La situazione sul terreno racconta di un aumento delle attività militari dei russi dopo l’attentato terroristico a Mosca ha ferito l’immagine di Putin, mostrando una defaillance nella sicurezza. Però è presumibile che non farà “all in” perché aspetta Trump. Che ha già dichiarato che, in caso di vittoria, aprirà un negoziato con lui.

Senza dubbio, ma il problema c’è già, qui ed ora. Non dobbiamo aspettare il disimpegno americano o che Putin bussi alle porte dell’Europa. C’è una cosa che trovo insopportabile. Il popolo ucraino, con la sua straordinaria resistenza, non solo sta difendendo una libertà che è anche la nostra, come democrazie. Ma ci sta anche facendo guadagnare tempo per fare ciò che siamo irrresoluti a fare. Una discussione appunto sulla sicurezza, come presupposto della democrazia nell’era delle sfide da parte delle autocrazie.

Conta molto la war fatigue, la stanchezza delle opinioni pubbliche occidentali.

Non abbiamo il diritto ad essere stanchi davanti al sacrificio di quel popolo. Diciamoci la verità: la discussione è surreale. Ma le pare possibile che Ursula invece di parlare di uno scudo antimissile europeo parla del Green Deal e Francia e Germania, che lo vogliono fare, non sono d’accordo sul come e non vogliono comprare i radar da Israele così raddoppiamo i tempi? Dovremmo fare, come dice Draghi, uno Stato europeo, ci ritroviamo in un condominio litigioso. Insisto: o adesso, o mai più.

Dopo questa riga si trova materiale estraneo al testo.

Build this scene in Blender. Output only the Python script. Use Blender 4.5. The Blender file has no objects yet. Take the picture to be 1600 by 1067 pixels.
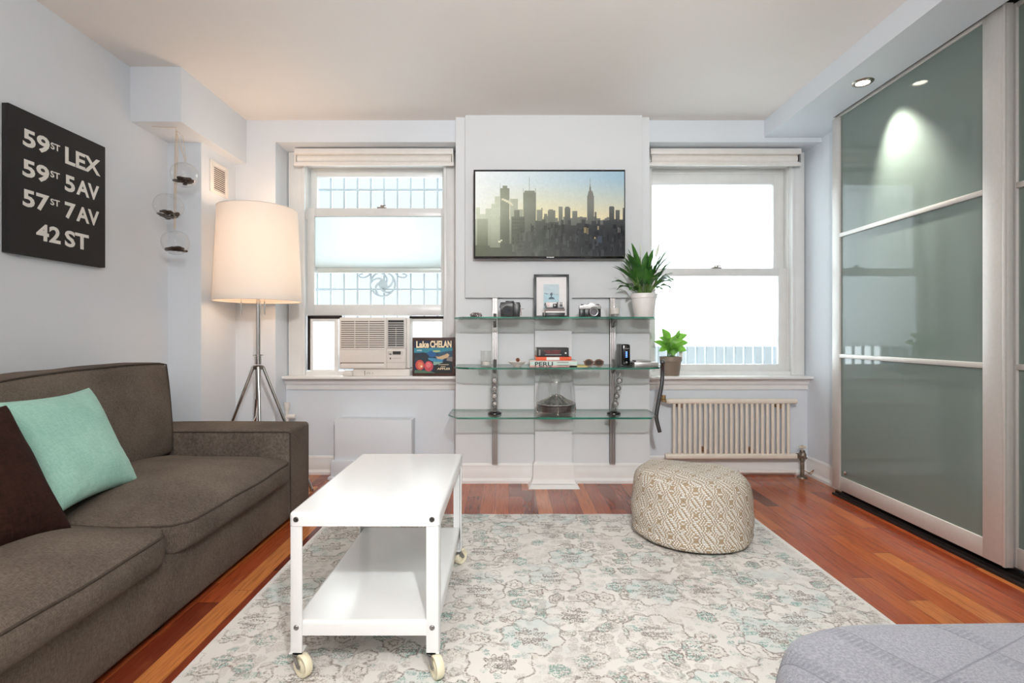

L’Italia è specchio delle medesime contraddizioni europee.

Per responsabilità delle sue classi dirigenti. Guardi che schifezza di campagna per le elezioni europee più importanti degli ultimi trent’anni: Salvini aspetta Trump per dire no alle armi, Renzi candida Librandi che votò contro gli aiuti a Kiev, il Pd candida come punte di diamante Tarquinio e Strada, che ricordano i partigiani della pace di Stalin, quelli che facevano finta di essere per la pace, ma sono contro l’America. E per cortesia, la piantassero con questa storia dei soldi tolti agli ospedali per gli armamenti. Siamo quelli che spendono meno in difesa. I soldi alla sanità li ha tolti il superbonus, non le armi.